Given data
↓↓↓
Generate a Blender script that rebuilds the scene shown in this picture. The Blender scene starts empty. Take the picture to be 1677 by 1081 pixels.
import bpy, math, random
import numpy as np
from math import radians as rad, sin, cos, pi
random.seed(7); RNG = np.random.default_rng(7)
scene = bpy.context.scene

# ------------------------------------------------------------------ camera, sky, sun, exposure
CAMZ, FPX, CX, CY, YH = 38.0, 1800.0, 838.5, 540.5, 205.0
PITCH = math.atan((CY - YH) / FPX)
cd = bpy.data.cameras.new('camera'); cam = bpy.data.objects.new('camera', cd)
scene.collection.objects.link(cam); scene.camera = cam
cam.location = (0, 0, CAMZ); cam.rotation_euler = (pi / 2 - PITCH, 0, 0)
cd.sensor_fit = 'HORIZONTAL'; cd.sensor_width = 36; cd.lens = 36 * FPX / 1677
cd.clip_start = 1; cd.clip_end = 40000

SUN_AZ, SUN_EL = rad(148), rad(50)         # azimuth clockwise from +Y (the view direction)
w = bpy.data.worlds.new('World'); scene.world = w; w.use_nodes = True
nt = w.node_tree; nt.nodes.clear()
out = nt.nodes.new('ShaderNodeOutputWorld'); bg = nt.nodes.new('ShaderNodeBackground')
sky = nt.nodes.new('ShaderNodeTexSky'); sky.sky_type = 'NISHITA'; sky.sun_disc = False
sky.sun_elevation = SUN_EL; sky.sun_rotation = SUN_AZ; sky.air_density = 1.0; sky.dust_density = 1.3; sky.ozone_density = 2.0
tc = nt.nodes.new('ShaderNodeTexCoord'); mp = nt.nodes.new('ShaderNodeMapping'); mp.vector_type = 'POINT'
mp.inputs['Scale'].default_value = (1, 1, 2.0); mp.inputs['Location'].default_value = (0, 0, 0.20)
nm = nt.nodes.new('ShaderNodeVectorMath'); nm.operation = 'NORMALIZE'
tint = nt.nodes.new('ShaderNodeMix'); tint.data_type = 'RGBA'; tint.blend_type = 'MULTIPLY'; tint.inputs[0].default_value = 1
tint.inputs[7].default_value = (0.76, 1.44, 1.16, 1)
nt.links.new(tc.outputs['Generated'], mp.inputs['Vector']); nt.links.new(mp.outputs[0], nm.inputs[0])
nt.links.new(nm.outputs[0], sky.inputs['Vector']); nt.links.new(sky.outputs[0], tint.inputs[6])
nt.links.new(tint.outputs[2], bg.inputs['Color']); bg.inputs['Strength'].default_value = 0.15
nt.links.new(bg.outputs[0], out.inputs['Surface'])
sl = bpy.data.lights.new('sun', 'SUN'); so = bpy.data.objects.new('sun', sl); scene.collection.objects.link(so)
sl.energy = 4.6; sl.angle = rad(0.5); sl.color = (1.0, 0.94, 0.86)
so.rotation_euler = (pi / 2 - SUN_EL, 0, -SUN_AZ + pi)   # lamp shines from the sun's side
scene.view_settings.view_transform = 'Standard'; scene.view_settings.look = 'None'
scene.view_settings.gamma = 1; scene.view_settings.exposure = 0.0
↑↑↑
Directions
Make an exact copy of the listing, including every line.

Task answer
Generate a Blender script that rebuilds the scene shown in this picture. The Blender scene starts empty. Take the picture to be 1677 by 1081 pixels.
import bpy, math, random
import numpy as np
from math import radians as rad, sin, cos, pi
random.seed(7); RNG = np.random.default_rng(7)
scene = bpy.context.scene

# ------------------------------------------------------------------ camera, sky, sun, exposure
CAMZ, FPX, CX, CY, YH = 38.0, 1800.0, 838.5, 540.5, 205.0
PITCH = math.atan((CY - YH) / FPX)
cd = bpy.data.cameras.new('camera'); cam = bpy.data.objects.new('camera', cd)
scene.collection.objects.link(cam); scene.camera = cam
cam.location = (0, 0, CAMZ); cam.rotation_euler = (pi / 2 - PITCH, 0, 0)
cd.sensor_fit = 'HORIZONTAL'; cd.sensor_width = 36; cd.lens = 36 * FPX / 1677
cd.clip_start = 1; cd.clip_end = 40000

SUN_AZ, SUN_EL = rad(148), rad(50)         # azimuth clockwise from +Y (the view direction)
w = bpy.data.worlds.new('World'); scene.world = w; w.use_nodes = True
nt = w.node_tree; nt.nodes.clear()
out = nt.nodes.new('ShaderNodeOutputWorld'); bg = nt.nodes.new('ShaderNodeBackground')
sky = nt.nodes.new('ShaderNodeTexSky'); sky.sky_type = 'NISHITA'; sky.sun_disc = False
sky.sun_elevation = SUN_EL; sky.sun_rotation = SUN_AZ; sky.air_density = 1.0; sky.dust_density = 1.3; sky.ozone_density = 2.0
tc = nt.nodes.new('ShaderNodeTexCoord'); mp = nt.nodes.new('ShaderNodeMapping'); mp.vector_type = 'POINT'
mp.inputs['Scale'].default_value = (1, 1, 2.0); mp.inputs['Location'].default_value = (0, 0, 0.20)
nm = nt.nodes.new('ShaderNodeVectorMath'); nm.operation = 'NORMALIZE'
tint = nt.nodes.new('ShaderNodeMix'); tint.data_type = 'RGBA'; tint.blend_type = 'MULTIPLY'; tint.inputs[0].default_value = 1
tint.inputs[7].default_value = (0.76, 1.44, 1.16, 1)
nt.links.new(tc.outputs['Generated'], mp.inputs['Vector']); nt.links.new(mp.outputs[0], nm.inputs[0])
nt.links.new(nm.outputs[0], sky.inputs['Vector']); nt.links.new(sky.outputs[0], tint.inputs[6])
nt.links.new(tint.outputs[2], bg.inputs['Color']); bg.inputs['Strength'].default_value = 0.15
nt.links.new(bg.outputs[0], out.inputs['Surface'])
sl = bpy.data.lights.new('sun', 'SUN'); so = bpy.data.objects.new('sun', sl); scene.collection.objects.link(so)
sl.energy = 4.6; sl.angle = rad(0.5); sl.color = (1.0, 0.94, 0.86)
so.rotation_euler = (pi / 2 - SUN_EL, 0, -SUN_AZ + pi)   # lamp shines from the sun's side
scene.view_settings.view_transform = 'Standard'; scene.view_settings.look = 'None'
scene.view_settings.gamma = 1; scene.view_settings.exposure = 0.0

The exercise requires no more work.